-- Start --

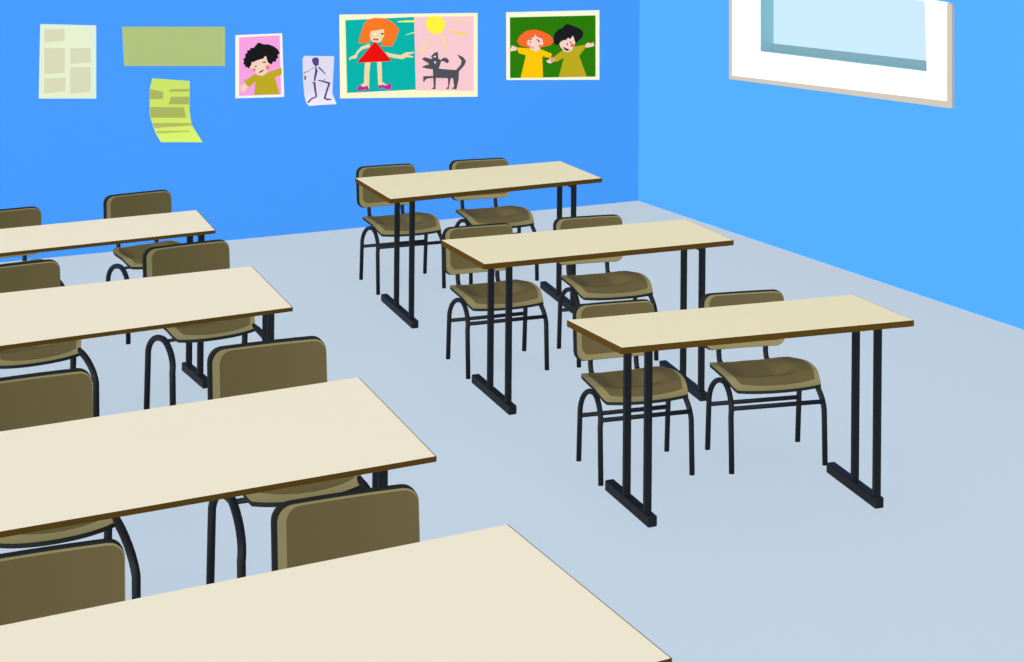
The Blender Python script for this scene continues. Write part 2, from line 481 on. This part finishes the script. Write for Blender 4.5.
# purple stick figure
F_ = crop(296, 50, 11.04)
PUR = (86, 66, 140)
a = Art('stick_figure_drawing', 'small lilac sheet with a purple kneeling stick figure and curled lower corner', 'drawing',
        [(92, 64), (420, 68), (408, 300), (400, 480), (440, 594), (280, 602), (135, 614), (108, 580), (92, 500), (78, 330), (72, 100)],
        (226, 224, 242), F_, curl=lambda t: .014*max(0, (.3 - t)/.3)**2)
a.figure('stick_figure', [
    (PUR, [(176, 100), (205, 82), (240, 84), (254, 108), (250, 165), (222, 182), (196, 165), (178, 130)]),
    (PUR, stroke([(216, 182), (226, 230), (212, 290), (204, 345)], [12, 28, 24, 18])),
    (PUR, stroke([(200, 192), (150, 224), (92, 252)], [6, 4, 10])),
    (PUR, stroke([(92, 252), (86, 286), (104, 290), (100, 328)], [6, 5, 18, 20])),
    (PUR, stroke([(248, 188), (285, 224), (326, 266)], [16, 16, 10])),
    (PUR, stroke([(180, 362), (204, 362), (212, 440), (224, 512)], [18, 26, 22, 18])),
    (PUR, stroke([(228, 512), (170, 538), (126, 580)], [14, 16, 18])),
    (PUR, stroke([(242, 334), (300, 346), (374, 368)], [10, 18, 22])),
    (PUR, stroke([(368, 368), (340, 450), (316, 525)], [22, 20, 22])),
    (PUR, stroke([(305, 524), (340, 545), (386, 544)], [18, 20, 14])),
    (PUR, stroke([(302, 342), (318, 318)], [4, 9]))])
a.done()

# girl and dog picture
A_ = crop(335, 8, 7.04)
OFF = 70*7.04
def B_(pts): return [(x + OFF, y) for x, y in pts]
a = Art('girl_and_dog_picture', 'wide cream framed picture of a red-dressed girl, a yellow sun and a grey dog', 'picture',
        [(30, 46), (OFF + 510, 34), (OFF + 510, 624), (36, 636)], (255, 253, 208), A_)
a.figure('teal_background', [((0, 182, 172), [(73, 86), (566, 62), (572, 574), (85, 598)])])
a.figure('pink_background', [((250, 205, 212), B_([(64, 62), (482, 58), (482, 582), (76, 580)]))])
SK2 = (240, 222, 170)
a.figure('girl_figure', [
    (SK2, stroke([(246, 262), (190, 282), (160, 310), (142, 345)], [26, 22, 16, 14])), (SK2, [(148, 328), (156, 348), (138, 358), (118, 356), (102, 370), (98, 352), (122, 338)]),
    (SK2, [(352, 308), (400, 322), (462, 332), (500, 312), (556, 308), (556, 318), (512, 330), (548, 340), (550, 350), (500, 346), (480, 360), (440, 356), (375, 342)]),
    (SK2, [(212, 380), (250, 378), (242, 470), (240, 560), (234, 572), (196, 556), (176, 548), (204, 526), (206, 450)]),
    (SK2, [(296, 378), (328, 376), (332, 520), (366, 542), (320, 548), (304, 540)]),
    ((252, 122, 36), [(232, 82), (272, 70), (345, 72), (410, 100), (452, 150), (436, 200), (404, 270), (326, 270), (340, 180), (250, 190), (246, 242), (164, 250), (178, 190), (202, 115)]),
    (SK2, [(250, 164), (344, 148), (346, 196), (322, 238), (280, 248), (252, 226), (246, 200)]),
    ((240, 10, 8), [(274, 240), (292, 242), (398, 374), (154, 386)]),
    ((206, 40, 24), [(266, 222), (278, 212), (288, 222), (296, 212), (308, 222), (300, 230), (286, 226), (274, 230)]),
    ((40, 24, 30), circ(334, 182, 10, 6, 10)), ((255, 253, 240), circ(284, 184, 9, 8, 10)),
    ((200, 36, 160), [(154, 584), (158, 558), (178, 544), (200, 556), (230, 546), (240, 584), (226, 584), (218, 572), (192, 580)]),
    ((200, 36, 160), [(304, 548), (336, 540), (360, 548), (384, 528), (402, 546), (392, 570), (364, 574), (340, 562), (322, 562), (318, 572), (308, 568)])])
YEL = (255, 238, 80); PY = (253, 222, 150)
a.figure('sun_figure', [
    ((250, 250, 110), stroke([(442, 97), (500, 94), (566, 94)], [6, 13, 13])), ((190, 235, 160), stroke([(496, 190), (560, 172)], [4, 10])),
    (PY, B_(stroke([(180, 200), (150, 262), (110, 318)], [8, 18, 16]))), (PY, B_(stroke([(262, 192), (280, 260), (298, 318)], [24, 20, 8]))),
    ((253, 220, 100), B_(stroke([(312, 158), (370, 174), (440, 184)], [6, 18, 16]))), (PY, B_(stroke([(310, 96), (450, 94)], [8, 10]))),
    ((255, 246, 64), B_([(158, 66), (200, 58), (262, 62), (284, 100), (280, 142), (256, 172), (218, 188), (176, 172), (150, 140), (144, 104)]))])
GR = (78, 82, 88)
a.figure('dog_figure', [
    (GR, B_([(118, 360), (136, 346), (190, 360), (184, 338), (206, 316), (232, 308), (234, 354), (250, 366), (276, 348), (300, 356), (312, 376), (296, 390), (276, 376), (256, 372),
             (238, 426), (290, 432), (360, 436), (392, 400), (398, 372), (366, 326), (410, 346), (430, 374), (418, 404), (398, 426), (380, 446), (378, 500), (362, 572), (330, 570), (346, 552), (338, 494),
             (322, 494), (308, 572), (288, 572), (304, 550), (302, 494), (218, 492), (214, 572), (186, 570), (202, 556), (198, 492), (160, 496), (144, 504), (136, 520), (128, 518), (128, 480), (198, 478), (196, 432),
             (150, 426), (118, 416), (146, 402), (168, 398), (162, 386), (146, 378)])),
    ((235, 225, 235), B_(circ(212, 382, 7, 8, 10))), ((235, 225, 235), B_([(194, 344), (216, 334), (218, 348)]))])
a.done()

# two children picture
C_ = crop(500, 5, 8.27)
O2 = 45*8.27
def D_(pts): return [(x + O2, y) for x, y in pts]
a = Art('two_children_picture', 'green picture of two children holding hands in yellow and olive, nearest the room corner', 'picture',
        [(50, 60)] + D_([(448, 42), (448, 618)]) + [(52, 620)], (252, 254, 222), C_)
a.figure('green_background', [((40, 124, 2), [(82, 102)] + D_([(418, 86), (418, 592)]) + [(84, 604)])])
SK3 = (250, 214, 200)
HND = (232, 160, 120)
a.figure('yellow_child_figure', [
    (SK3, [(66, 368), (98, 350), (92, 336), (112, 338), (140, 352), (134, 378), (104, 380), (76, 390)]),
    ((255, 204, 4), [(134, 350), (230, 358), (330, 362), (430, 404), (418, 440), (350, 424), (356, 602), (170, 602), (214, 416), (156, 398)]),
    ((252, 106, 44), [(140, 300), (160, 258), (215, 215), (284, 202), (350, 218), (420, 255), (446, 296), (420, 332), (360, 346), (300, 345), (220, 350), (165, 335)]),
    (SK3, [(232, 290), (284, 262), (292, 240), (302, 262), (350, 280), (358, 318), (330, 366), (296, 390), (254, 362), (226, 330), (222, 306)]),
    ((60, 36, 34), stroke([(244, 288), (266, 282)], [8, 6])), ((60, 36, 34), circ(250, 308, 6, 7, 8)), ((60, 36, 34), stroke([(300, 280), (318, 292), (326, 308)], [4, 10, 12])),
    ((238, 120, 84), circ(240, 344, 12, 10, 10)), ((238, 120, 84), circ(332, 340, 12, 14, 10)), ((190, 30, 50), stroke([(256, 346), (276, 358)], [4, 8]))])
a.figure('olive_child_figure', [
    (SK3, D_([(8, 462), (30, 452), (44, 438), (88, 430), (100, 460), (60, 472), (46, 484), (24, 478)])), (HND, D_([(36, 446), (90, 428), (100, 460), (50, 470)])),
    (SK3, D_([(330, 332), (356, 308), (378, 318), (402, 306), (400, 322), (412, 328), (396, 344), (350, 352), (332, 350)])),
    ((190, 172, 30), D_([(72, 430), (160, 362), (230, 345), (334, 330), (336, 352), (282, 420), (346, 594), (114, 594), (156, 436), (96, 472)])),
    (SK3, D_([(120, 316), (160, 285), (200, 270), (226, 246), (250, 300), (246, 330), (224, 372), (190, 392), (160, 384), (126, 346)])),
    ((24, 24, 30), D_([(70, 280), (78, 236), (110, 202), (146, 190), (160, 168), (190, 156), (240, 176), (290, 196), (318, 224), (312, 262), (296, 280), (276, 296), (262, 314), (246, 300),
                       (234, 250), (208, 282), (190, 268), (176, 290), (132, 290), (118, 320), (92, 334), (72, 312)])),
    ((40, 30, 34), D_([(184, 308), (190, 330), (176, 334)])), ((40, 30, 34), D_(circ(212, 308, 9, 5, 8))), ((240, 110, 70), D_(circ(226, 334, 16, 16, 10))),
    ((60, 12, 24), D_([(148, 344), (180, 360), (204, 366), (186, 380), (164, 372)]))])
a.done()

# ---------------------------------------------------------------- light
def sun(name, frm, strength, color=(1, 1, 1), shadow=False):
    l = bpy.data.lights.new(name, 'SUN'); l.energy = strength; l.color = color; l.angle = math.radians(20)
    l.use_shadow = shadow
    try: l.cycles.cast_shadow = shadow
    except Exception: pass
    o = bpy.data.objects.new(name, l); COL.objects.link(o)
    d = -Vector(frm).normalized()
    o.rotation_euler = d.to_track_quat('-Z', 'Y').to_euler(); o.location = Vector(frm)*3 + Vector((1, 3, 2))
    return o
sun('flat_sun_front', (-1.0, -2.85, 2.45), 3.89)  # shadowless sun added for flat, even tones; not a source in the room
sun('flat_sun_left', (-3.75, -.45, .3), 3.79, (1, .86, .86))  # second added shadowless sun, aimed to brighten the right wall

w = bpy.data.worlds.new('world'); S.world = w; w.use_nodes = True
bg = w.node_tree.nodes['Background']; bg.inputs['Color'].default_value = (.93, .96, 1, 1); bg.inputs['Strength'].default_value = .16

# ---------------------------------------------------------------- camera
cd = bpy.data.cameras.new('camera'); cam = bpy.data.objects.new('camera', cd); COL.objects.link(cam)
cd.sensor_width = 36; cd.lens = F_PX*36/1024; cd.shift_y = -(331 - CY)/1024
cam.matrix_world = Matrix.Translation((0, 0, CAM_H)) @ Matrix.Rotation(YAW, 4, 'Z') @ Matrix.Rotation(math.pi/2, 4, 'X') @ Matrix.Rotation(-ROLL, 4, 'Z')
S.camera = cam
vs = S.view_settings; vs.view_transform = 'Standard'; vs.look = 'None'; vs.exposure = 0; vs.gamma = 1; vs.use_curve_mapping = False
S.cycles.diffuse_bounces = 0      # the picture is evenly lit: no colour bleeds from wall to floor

-- End --

▸ **Work to complete**
Scan the material line by line and report each one that contains "from".

▸ **Exercise response**
The Blender Python script for this scene continues. Write part 2, from line 481 on. This part finishes the script. Write for Blender 4.5.
S.cycles.diffuse_bounces = 0      # the picture is evenly lit: no colour bleeds from wall to floor